Я говорю об этом не понаслышке. Во-первых, по старости, а во-вторых, потому что одной из актерских бригад руководила моя матушка. В составе бригады были великий актер и чтец Дмитрий Журавлев, замечательная самобытная исполнительница русских песен Лукьянченко, юмористы Тоддес и Домогацкая, советско-китайский иллюзионист Ван-Тен-Тау и мой отец. Вел концерт седовласый высоченный аристократичный джентльмен с тростью с набалдашником из слоновой кости и с фамилией Про. Филиппов пишет в книге: «Одним из музыкантов, связавших свою жизнь с фронтом, был А. Г. Ширвиндт. Единственное, что его волновало, – это сохранность хрупкого инструмента – скрипки, без которой его пребывание в бригаде теряло бы всякий смысл. При тряских переездах по проселочным дорогам он прижимал футляр со скрипкой к груди, как любимого ребенка».
История со скрипкой имела свое продолжение. Папа не только играл соло во фронтовых концертах, но также из-за отсутствия фортепиано аккомпанировал балету и оперной певице Деборе Пантофель-Нечецкой. И вот во время одного из переездов в машину с артистами попал большой осколок снаряда и раздробил папину скрипку. Когда артисты приехали на место концерта, то доложили начальству о возникшей ситуации и невозможности выступления. Армейское начальство (а это оказался – ни больше ни меньше – штаб Конева) сказало подчиненным: «Достать скрипку». Шел 44-й год, трофеев было уже достаточно. Через некоторое время по приказу Конева привезли три скрипки, папа выбрал одну, и концерт состоялся. После войны папа преподавал и играл на этой скрипке в оркестре Большого театра. Инструмент был мастера Гобетти с удивительным звуком.
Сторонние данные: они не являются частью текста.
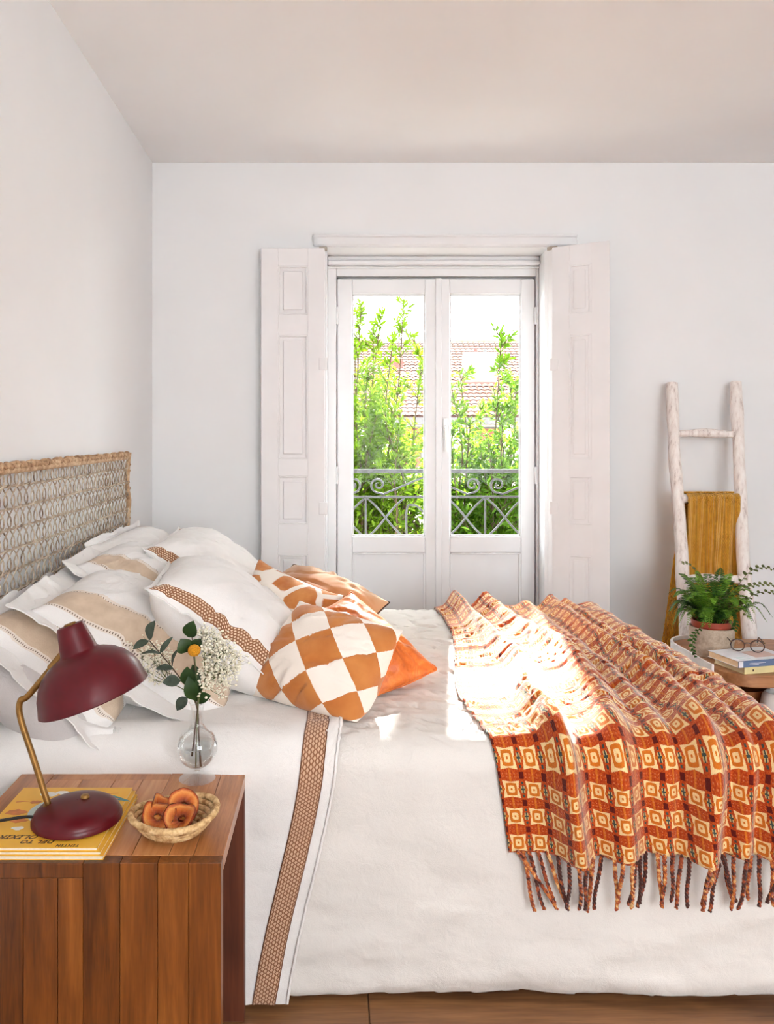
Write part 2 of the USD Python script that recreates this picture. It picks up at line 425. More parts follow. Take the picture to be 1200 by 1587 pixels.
def bend(t, L, R):
    """Arc length t along a flat of length L that turns down over radius R: (advance, drop, cos, sin of the turn)."""
    a = np.clip((t - (L - R)) / R, 0, PI / 2)
    adv = np.where(t < L - R, t, L - R + R * np.sin(a))
    drop = np.where(t < L - R, 0, R * (1 - np.cos(a)))
    extra = np.maximum(t - (L - R) - R * PI / 2, 0)
    return adv, drop + extra, np.cos(a), np.sin(a)


def drape(a, b, d, R=0.075, lift=0.0):
    """The bed's surface: a metres along x from the head, b metres from the far edge towards the eye; d displacement along the normal."""
    ax, dx, cx, sx = bend(a, BX1 - BX0, R)
    ay, dy, cy, sy = bend(b, BY1 - BY0, R)
    z = ZT - np.sqrt(dx * dx + dy * dy)
    n = np.stack([sx, -sy, cx * cy + 1e-6], -1); n /= np.linalg.norm(n, axis=-1, keepdims=True)
    p = np.stack([BX0 + ax, BY1 - ay, z], -1) + n * (np.asarray(d) + lift)[..., None]
    return p


def far_drop(b, p):
    """Past the far edge (b < 0) the cloth hangs straight down behind the bed."""
    k = np.minimum(b, 0)
    p[..., 1] = np.where(b < 0, BY1 + 0.035 * (1 - np.exp(k / 0.03)), p[..., 1]); p[..., 2] = p[..., 2] + np.where(b < 0, k, 0)
    return p


def solidify(p, thick, f=None):
    """A sheet (n x m x 3 grid) given thickness: outer skin, inner skin and rim."""
    n, m = p.shape[:2]
    du, dv = np.gradient(p, axis=0), np.gradient(p, axis=1)
    nr = np.cross(du, dv); nr /= np.linalg.norm(nr, axis=-1, keepdims=True) + 1e-12
    v = np.vstack([p.reshape(-1, 3), (p + nr * thick).reshape(-1, 3)])
    f1 = grid_faces(n, m); k = n * m
    idx = np.arange(k).reshape(n, m)
    rim = np.concatenate([idx[0, :-1], idx[:-1, -1], idx[-1, :0:-1], idx[:0:-1, 0]])
    nx = np.roll(rim, -1)
    f3 = np.vstack([np.stack([rim, rim + k, nx + k], -1), np.stack([rim, nx + k, nx], -1)])
    return v, np.vstack([f1, f1[:, ::-1] + k, f3])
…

Прошли годы, и папа показал скрипку профессору Янкелевичу, своему приятелю, который определил, что в нижней деке завелся червячок и скрипка погибает, надо срочно что-то делать, если еще не поздно. Скрипка оказалась у Янкелевича. Не знаю, боюсь клеветать на большого мастера, но, так или иначе, червячка (если он был), очевидно, вывели, и скрипка попала впоследствии в руки ученика Янкелевича – Владимира Спивакова. Папа был бы счастлив, если бы узнал об этом.
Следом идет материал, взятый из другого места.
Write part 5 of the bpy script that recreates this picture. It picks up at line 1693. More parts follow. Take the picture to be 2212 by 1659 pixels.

И вот в Большом зале консерватории состоялся тысячный концерт «Виртуозов Москвы». Незадолго до этого события мне позвонил Володя Спиваков и сказал, что настало время публично отнять у него скрипку и как раз подвернулся удачный случай – юбилейный концерт. Мы вышли с незаменимым Державиным на сцену Большого зала, я отнял у Спивакова скрипку, рассказал эту душещипательную историю, он подтвердил, что скрипка моя, и я ее схватил и сыграл десять нотных строк из одного концерта Вивальди (кульминации моего скрипичного образования) в сопровождении «Виртуозов Москвы», правда, при дирижировании Державина, что несколько снижало трогательность момента.